The exercise
Copy out every line of the data exactly.

Given material
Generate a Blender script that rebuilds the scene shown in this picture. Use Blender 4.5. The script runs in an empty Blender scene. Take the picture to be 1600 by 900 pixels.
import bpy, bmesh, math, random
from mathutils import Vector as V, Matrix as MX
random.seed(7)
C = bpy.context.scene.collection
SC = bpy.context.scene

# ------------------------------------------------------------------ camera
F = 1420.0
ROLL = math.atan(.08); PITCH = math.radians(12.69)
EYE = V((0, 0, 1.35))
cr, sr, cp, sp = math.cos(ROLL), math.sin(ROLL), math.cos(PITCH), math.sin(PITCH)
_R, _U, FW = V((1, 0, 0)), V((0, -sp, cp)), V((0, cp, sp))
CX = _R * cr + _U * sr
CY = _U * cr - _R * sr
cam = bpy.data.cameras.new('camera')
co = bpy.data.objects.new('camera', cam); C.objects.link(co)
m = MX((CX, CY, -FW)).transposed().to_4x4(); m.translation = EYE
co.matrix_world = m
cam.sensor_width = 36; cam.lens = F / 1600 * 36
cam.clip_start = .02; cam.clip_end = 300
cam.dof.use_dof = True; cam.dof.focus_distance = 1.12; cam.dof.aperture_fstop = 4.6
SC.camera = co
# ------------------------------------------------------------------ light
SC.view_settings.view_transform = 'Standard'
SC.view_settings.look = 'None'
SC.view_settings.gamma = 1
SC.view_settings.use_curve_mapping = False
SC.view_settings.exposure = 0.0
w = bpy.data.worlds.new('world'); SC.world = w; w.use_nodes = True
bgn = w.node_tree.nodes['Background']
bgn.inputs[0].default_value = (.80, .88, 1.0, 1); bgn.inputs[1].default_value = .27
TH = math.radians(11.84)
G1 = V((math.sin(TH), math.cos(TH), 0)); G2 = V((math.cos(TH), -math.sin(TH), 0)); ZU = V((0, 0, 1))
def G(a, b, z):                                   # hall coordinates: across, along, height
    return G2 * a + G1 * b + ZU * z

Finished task
Generate a Blender script that rebuilds the scene shown in this picture. Use Blender 4.5. The script runs in an empty Blender scene. Take the picture to be 1600 by 900 pixels.
import bpy, bmesh, math, random
from mathutils import Vector as V, Matrix as MX
random.seed(7)
C = bpy.context.scene.collection
SC = bpy.context.scene

# ------------------------------------------------------------------ camera
F = 1420.0
ROLL = math.atan(.08); PITCH = math.radians(12.69)
EYE = V((0, 0, 1.35))
cr, sr, cp, sp = math.cos(ROLL), math.sin(ROLL), math.cos(PITCH), math.sin(PITCH)
_R, _U, FW = V((1, 0, 0)), V((0, -sp, cp)), V((0, cp, sp))
CX = _R * cr + _U * sr
CY = _U * cr - _R * sr
cam = bpy.data.cameras.new('camera')
co = bpy.data.objects.new('camera', cam); C.objects.link(co)
m = MX((CX, CY, -FW)).transposed().to_4x4(); m.translation = EYE
co.matrix_world = m
cam.sensor_width = 36; cam.lens = F / 1600 * 36
cam.clip_start = .02; cam.clip_end = 300
cam.dof.use_dof = True; cam.dof.focus_distance = 1.12; cam.dof.aperture_fstop = 4.6
SC.camera = co
# ------------------------------------------------------------------ light
SC.view_settings.view_transform = 'Standard'
SC.view_settings.look = 'None'
SC.view_settings.gamma = 1
SC.view_settings.use_curve_mapping = False
SC.view_settings.exposure = 0.0
w = bpy.data.worlds.new('world'); SC.world = w; w.use_nodes = True
bgn = w.node_tree.nodes['Background']
bgn.inputs[0].default_value = (.80, .88, 1.0, 1); bgn.inputs[1].default_value = .27
TH = math.radians(11.84)
G1 = V((math.sin(TH), math.cos(TH), 0)); G2 = V((math.cos(TH), -math.sin(TH), 0)); ZU = V((0, 0, 1))
def G(a, b, z):                                   # hall coordinates: across, along, height
    return G2 * a + G1 * b + ZU * z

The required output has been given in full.